After reading “A Gentleman in Moscow” a few years ago the modernist style historic Metropol Hotel in Moscow has been a place I have wanted to see and perhaps enjoy. That time is now and we are finding the hotel delightful. The Boyarsky (renamed Savva Restaurant in 2015)with its beautiful ceiling will open back up tomorrow for breakfast! Meanwhile the Chaliapine Bar beckons. Our first excursion was to the Bolshoi Theater across the street and a glimpse of Moscow revealed a modern vibrant city.
Our waiter this morning introduces himself and asks about our journey. Yuriy is a handsome young Russian who loves literature and modern art and gives us recommendations for our stay. He has lived in South Carolina and NYC and traveled west to visit Hawaii. He says “A Gentleman in Moscow” is not a favorite of Russians and asks why we liked it.
Moscow is the Kremlin and Red Square to me. To the world it is the seat of government and embodies Russia’s long history of monarchy, tsars, wars, the Soviets and the Russian Orthodox Church. This huge fortress is filled with magnificent onion domed churches and impossibly huge cannons and gardens. I envision Putin looking down at it all from his office. The history of it overwhelms. Ivan the Terrible and his triumphs and reforms and local Muscovites burning their own homes to prevent Napoleon’s conquest of the city. It is the site of Lenin’s tomb and the resting place of the Romanovs. 27 million Russians died in WWII and 20 million during the Soviet purges all in a single decade in the 1930’s and 1940’s. But the Russians persevere and flourish and tell their stories in the Kremlin and Red Square.

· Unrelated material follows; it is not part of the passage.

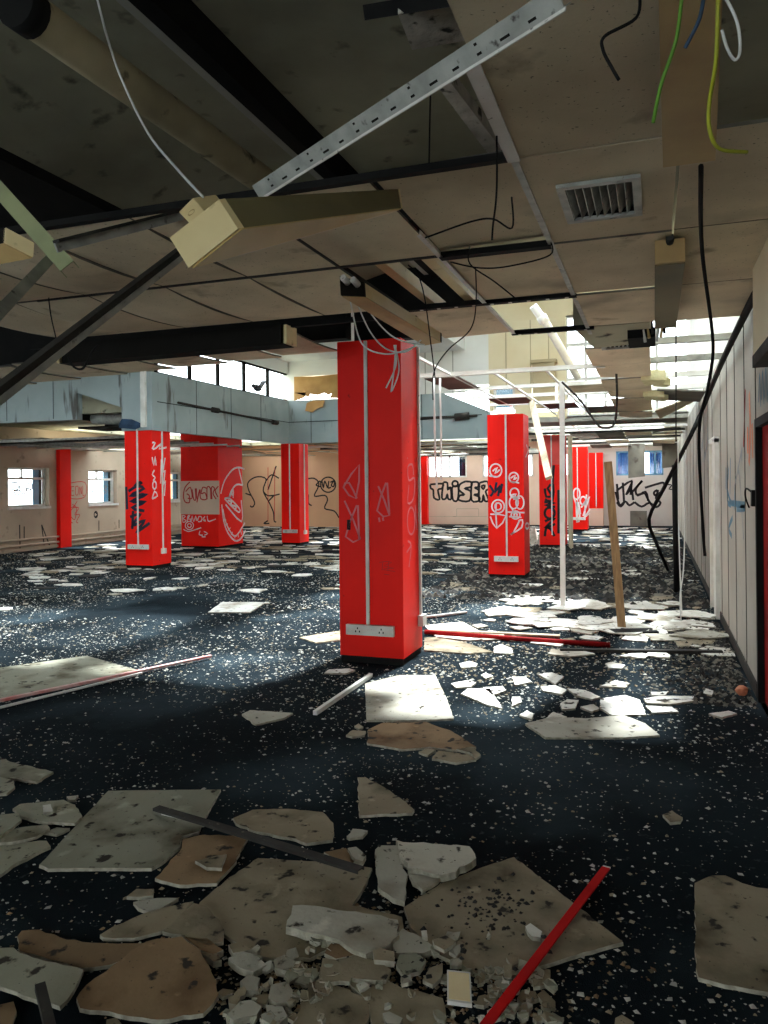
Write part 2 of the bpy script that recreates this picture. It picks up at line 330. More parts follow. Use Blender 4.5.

Anya is 26 yrs old. She is a self-employed full time guide in Moscow. She lives with her husband (IT guy) and young son in an apartment on the outskirts of Moscow and commutes via metro for work daily as do 9 million others in Moscow. Her parents care for her son in the summer in their apartment also on the edge of Moscow. Her grandfather built a 4 bedroom dacha outside the city that the family shares in the summer. She is proud of her city and says Muscovites are living well with good salaries and the unemployment rate here is 1%. It’s a safe clean city with lots of young people. She and her husband save for their retirement and health insurance. She has a broad depth of knowledge of Russian art and history and worked one summer in Washington D.C. Her tour of the Tretyakov Gallery which was filled with 18th and 19th Century Russian Art was stellar and would impress my son John.
From the beautiful metro stations to the Tretyakov Gallery, it was a day for art.
We topped off our Moscow stop with a lovely dinner with an old friend from our hometown, Jennifer, who was a caregiver for our children in Greeley, studied Russia language at UNC, was in the Peace Corps in Russia and has stayed there for 22 yrs. Fascinating evening.